Żyją w puszczy, a nie mają drewna
Wskutek powiększania Białowieskiego Parku Narodowego w 1996 r. oraz tego obecnego - realizowanego przez Ministerstwo Środowiska, mocno ograniczono sprzedaż drewna przez puszczańskie leśnictwa. Dochodzi do absurdalnej sytuacji w tutejszym przemyśle drzewnym. - Obecnie, chociaż nasz zakład znajduje się na obrzeżach Puszczy Białowieskiej, jesteśmy zmuszeni sprowadzać drewno do produkcji z zagranicy. Brzozę importujemy z Litwy, dąb z Ukrainy itd.
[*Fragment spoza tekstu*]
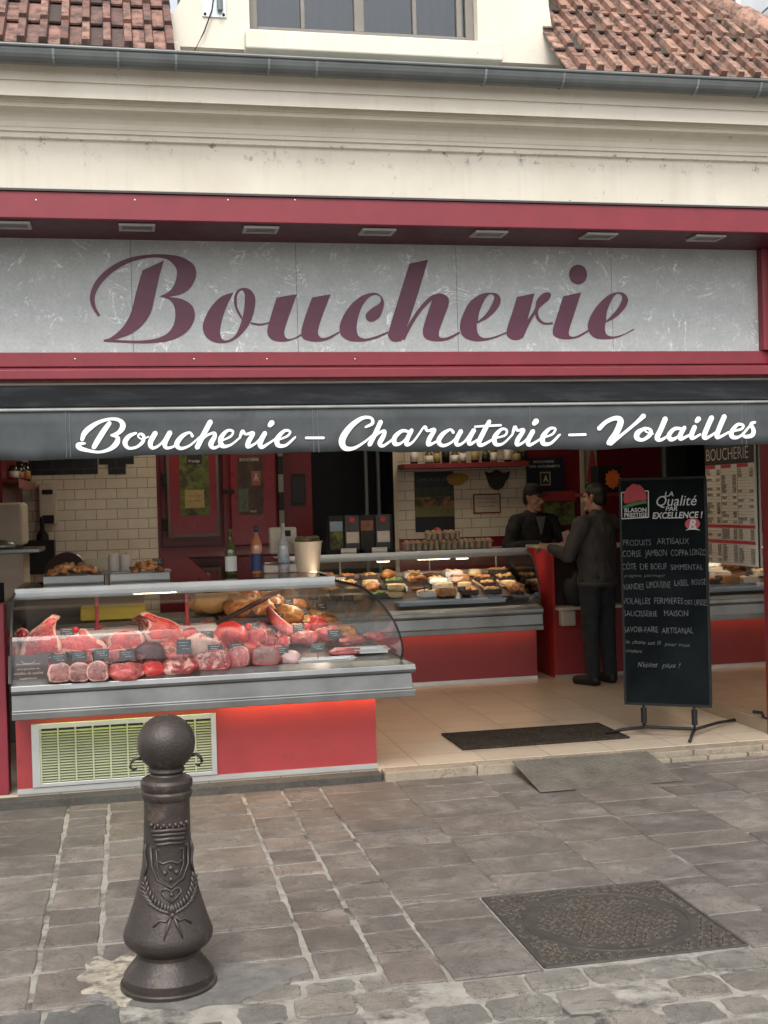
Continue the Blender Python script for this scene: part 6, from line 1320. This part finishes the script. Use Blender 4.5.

Dlatego często jesteśmy na granicy opłacalności i nie wiem, co będzie dalej - mówi Józef Sawicki, współwłaściciel rodzinnej firmy drzewnej. Takich rodzinnych zakładów jest w miejscowościach przyległych do Puszczy Białowieskiej ponad 600. Ich właściciele zwracają uwagę na marnowanie publicznych pieniędzy, które Lasy Państwowe mogłyby pozyskiwać ze sprzedaży drzewa, lecz robią to tylko w minimalnym stopniu ze względu na odgórny nakaz pozostawiania ściętych drzew w lesie. - Co uschnie w lesie, to ma tam zgnić - taka jest myśl wpływowych ekologów, którą muszą realizować nasi leśnicy. Nie stać nas na takie marnotrawstwo surowca drzewnego - uważa Sawicki. "Naszym zdaniem, w lasach puszczańskich powinien nadal obowiązywać statut hodowlano-ochronny Leśnego Kompleksu Promocyjnego Puszcza Białowieska, który pozwala wywozić ścięte drzewo z lasu i którego postanowienia są akceptowane przez lokalną społeczność" - czytamy w piśmie Przedsiębiorców Zakładów Drzewnych Przetwórstwa Drzewnego Ziemi Hajnowskiej, które zostało skierowane m.in. do Generalnej Dyrekcji Lasów Państwowych i Kancelarii Prezesa Rady Ministrów oraz Kancelarii Prezydenta RP.
- Zamierzamy zawiadomić Prokuraturę Generalną o podejrzeniu popełnienia przestępstwa związanego z narażeniem Skarbu Państwa na wielomilionowe straty spowodowane marnotrawieniem drewna w Puszczy Białowieskiej, które jest własnością całego społeczeństwa, a nie tylko ekologów - powiedział "Naszemu Dziennikowi" Józef Sawicki.
Złoty las
Oprócz drzew wyciętych przy drodze w puszczy są jeszcze całe połacie suchego lasu. Józef Sawicki, z wykształcenia technik drzewny, syn przedwojennego leśniczego, zwraca uwagę na bardzo niepokojące zjawisko postępującego wyniszczania Puszczy Białowieskiej przez insekty i choroby. Zatroskany o los puszczy, która żywi już co najmniej czwarte pokolenie tej rodziny, potrafi pokazać liczne drzewa, a nawet całe ich skupiska, które już uschły. - Puszcza niszczeje, przeradza się powoli w tzw. złoty las. Nazwa ta bierze się od koloru uschłych drzew. Dzieje się tak dlatego, że leśnicy mają zakaz prowadzenia normalnych zabiegów pielęgnacyjnych w puszczy, a ona sama się nie obroni, co zresztą widać - mówi Sawicki.
Rzeczywiście, widok całych połaci suchego lasu jest przejmujący. - Tu nigdy takiej dewastacji puszczy nie było. Najstarsi mieszkańcy tego rejonu nie pamiętają takiego wandalizmu, a przecież widzieli, co z puszczą robili za okupacji Rosjanie czy Niemcy. To, co robi teraz resort środowiska za namową tzw. ekologów, nie służy puszczy, ale ją zabija. A nas, których rodziny żyją tu od bardzo dawna, serce boli, gdy na to patrzymy, bo zawsze dbaliśmy i dbamy o ten pradawny las. I to dzięki naszym przodkom, a nie skrajnym ekologom, dzisiejsze pokolenia mogą się nim cieszyć - uważa Józef Sawicki.